Digital watermarking has become an established media security mechanism and some see a trend towards an even wider use in the near future (Rosenblatt, 2007). Since the emergence of digital watermarking as an independent field of research more than 20 years ago (Anderson, 1996; Cox & Miller, 2002), a lot of progress has been made in imperceptibly embedding information (the watermark) into all kinds of digital media. There are algorithms for images, audio, and video but also text, 3D models, and even 3D surfaces (Belloni et al., 2006). The same holds true for retrieving (not extracting) the embedded information from watermarked media, which is naturally very closely connected to the embedding process.

All watermarking algorithms (or schemes) share basic properties like capacity, transparency, or robustness. Capacity describes how much information can be embedded. Transparency measures the (im-)perceptibility or fidelity, that is, how much (or less) does the watermark degrade the quality of the carrier medium. And robustness describes how much the embedded information changes when the carrier medium is altered (Cox, Miller, & Bloom, 2002). The type of information embedded plus the special properties of the watermarking scheme define possible application fields for the scheme.

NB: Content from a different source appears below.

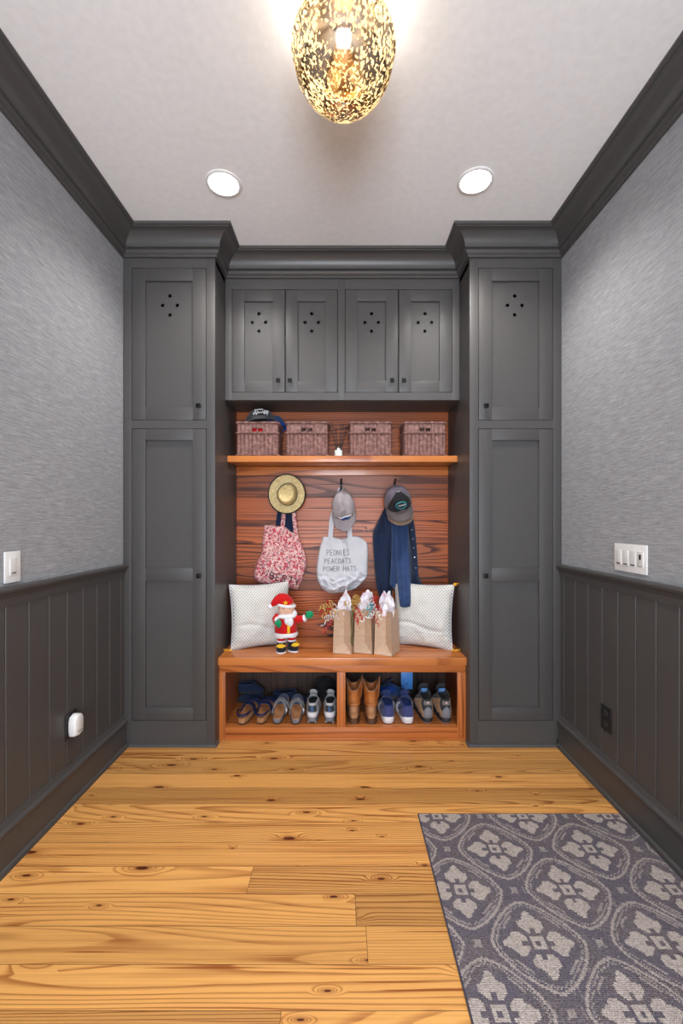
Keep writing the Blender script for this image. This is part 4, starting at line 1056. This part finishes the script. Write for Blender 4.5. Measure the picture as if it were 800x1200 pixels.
# kraft gift bags
def curl(mb, c, r, L, turns, d, rr, ph=0., w=.003):
    d = Vector(d).normalized(); a = d.orthogonal().normalized(); b = d.cross(a); P = []
    n = int(turns*14)
    for i in range(n+1):
        t_ = i/n; an = 2*PI*turns*t_+ph; R_ = r*(1-.25*t_); P.append(Vector(c)+d*L*t_+a*R_*math.cos(an)+b*R_*math.sin(an)+Vector((0, 0, -.02*t_*t_)))
    mb.ribbon(P, lambda i: d, w, rr); return mb
def make_bag(label, tiss, ribs, cord=False, seed=0):
    t = thing('gift_bag', label, 'gift bag', group='kraft gift bags on the bench')
    w, wt, dp, h = .116, .098, .135, .262; yb = dp; zt = .057; rd_ = random.Random(seed)
    bm = MB(); V = lambda x, y, z: bm.bm.verts.new((x, y, z))
    lv = [0, .1, h]; X = lambda z: lerp(w, wt, z/h)/2
    for sgn, y0, dy in ((1, 0., 1), (-1, yb, -1)):   # two gusset faces
        fold = lambda z: .046*dy
        a0, b0 = V(-X(0), y0, 0), V(X(0), y0, 0); ap = V(0, y0+.044*dy, zt)
        L = [a0]; Rr = [b0]; Cc = [ap]
        for z in (.101, .104, .107, h):
            kink = .004*(1 if z == .104 else 0)
            L.append(V(-X(z), y0-kink*dy, z)); Rr.append(V(X(z), y0-kink*dy, z)); Cc.append(V(0, y0+fold(z)-kink*dy, z))
        F_ = lambda *vs: bm.bm.faces.new(vs if dy > 0 else vs[::-1])
        F_(a0, b0, ap)
        prev = (a0, ap, b0)
        for i in range(1, 5):
            F_(L[i-1], prev[1], Cc[i], L[i]); F_(prev[1], Rr[i-1], Rr[i], Cc[i]); prev = (L[i], Cc[i], Rr[i])
        if dy > 0: L1, R1 = L, Rr
        else: L2, R2 = L, Rr
    for A, B, fl in ((L1, L2, 0), (R1, R2, 1)):
        for i in range(4):
            f = (A[i], A[i+1], B[i+1], B[i]); bm.bm.faces.new(f if not fl else f[::-1])
    bm.bm.faces.new((L1[0], L2[0], R2[0], R1[0]))
    bm.build('paper_bag', KRAFT, t, smooth=False, local=True, mods=(SOLID(.0012),))
    # tissue: crumpled pointed sheets
    for (ax, ay, az, x0, x1, y) in tiss:
        m = MB(); apex = Vector((ax, ay, h+az)); k_ = rd_.random()*50
        def ts(u, v):
            base = Vector((lerp(x0, x1, u), y+.02*math.sin(PI*u), h-.035)); top = apex+Vector(((u-.5)*.012, 0, 0))
            p = base.lerp(top, v); p.x += (u-.5)*.022*math.sin(PI*v)
            return p+Vector((.006*nz((u*5+k_, v*6, 1)), .022*nz((u*3, v*4, k_)), .006*nz((u*6, k_, v*5))))
        m.grid(ts, 14, 16); m.build('tissue_paper', TISSUE, t, local=True, mods=(SOLID(.0009),))
    for mat, specs in ribs:
        m = MB()
        for s in specs: curl(m, *s)
        m.build('curling_ribbon', mat, t, local=True, mods=(SOLID(.0006),))
    for s in (0.02, dp-.02):
        m = MB(); m.tube([(-.03, s, h-.05), (-.03, s+.004, h+.02), (-.015, s+.006, h+.05), (.015, s+.006, h+.05), (.03, s+.004, h+.02), (.03, s, h-.05)], .0022, 6); m.build('twisted_handle', KRAFT, t, local=True)
    if cord:
        m = MB(); P = [(.052, .02, h+.03), (.064, .012, h-.01), (.060, .004, h-.06), (.064, -.002, h-.12), (.060, .0, h-.18), (.064, .004, h-.21)]
        for o_ in (-.003, .003): m.tube([poly([Vector(p)+Vector((o_*math.sin(i*2.0), o_, 0)) for i, p in enumerate(P)], k/30) for k in range(31)], .003, 6)
        m.build('cord', OLIVER, t, local=True)
    return t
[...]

An important field of application for digital watermarking is copyright protection. For this, information about the (copyright) owner of the medium to protect or, better, information about the receiver of the medium like customer or transaction IDs is embedded using robust watermarking schemes. The latter ensures that the source (or at least the buyer) of an illegally published medium can be identified. This is often called transaction or forensic watermarking (see also chapter XV, Traitor Tracing for Multimedia Forensics).

It might sound trivial, but in order to retrieve a watermark from any medium, one needs to have access to this medium, that is, the medium in question needs to be found first. This is a true challenge and this chapter discusses important issues when searching for watermarked content on the Internet.

This chapter is organised as follows: In the Background section, we discuss some fundamentals of the Internet and how currently copyright violations are dealt with. We will also see that watermarking is only a passive protection mechanism and needs an active component that completes the protection. This active part can be fulfilled by a search mechanism for watermarked content on the Internet as described in the Concept section. There, a media search framework is introduced that structures such a search and delegates it to specialised components. We show in the Media content distribution forensics section, how such a search framework can concretely be used to search various networks and what strategies should be taken in order to reduce the number of files that need to be checked for watermarks. Finally, some future research directions will conclude the chapter.